Alan Giles recalls seeing a recording of Jazz Club on December 4th 1972, with the Hank Shaw Quintet. However, he didn’t think it was a great venue for that kind of music. He notes that:
‘The Hippodrome was a horrible radio studio in that the downstairs was empty and you were perched at the top of the building in the audience – a quartet or quintet looked very small in that atmosphere. Jazz Club moved to the smallest studio (Studio 3?) at Maida Vale in 1974. The programme had left Golders Green in 1973, alternating between the Paris Studio and The Playhouse theatre till ’74, as it had done throughout the 1960s.’
The Sight and Sound In Concert series used the Hippodrome as a unique TV and radio venue using an OB unit. The show was made in 1977 and 1978 – every Thursday during the series, performances by the latest up-and-coming bands were recorded and the concert transmitted on Radio1 and BBC2. In those old analogue days it was possible to transmit the programme on both networks and for the high quality stereo sound on the radio to be in perfect sync with the pictures.
In more recent years the Hippodrome was the home of the BBC Concert Orchestra – the large stalls area providing plenty of room as can be seen below.
The BBC announced its intention to leave the theatre in 2003. In August 2004, radio comedy and other audience shows moved to the Radio Theatre in Broadcasting House and the Concert Orchestra now performs at the Royal Festival Hall and various venues around the country.
During 2004 the theatre was visited by the Save London’s Theatres Campaign and they rather optimistically noted that the building was in ‘generally quite good condition.’ However, there had been some damage to the plasterwork in the auditorium. They were nevertheless impressed to see that a partial ceiling collapse had been repaired by the BBC at considerable cost. (All those Sight and Sound concerts rattling the decorative mouldings, no doubt.)
Since then, it does seem that the theatre’s condition must have deteriorated rapidly as later descriptions were not at all good. In fact, even in 2004 it was put on English Heritage’s list of buildings at risk.

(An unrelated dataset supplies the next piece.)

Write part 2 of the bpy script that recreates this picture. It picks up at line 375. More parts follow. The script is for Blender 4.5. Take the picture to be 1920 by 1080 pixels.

Once the BBC closed it, the future of the Hippodrome became very uncertain. They put it up for sale in December 2004 but there were no buyers. There was a strong local campaign to see it retained as a theatre but the cost of restoring it and repairing it was deterring potential purchasers. Perhaps understandably, the BBC intended to make as much money as possible from its sale but Barnet Borough Council refused an application to partially redevelop the site to include flats, commercial outlets and offices, and gave the BBC two years to find an appropriate buyer.
Interested parties included the Central School of Ballet and a Danish dance company but in March 2007 a short term lease was taken out by the El Shaddai International Christian Group, who wished to turn the theatre into a place of worship. A change of use was agreed by the local council and it is now still used regularly as a church by this organisation. The ownership of the building passed to El Shaddai and they carried out the repairs and renovations necessary to restore and preserve it.
The Hippodrome appeared on BBC2 again in December 2013 as the El Shaddai Church was the venue for the gospel round of Gareth Malone’s workplace choir contest Sing While You Work. The building looked great and the choirs sounded fantastic!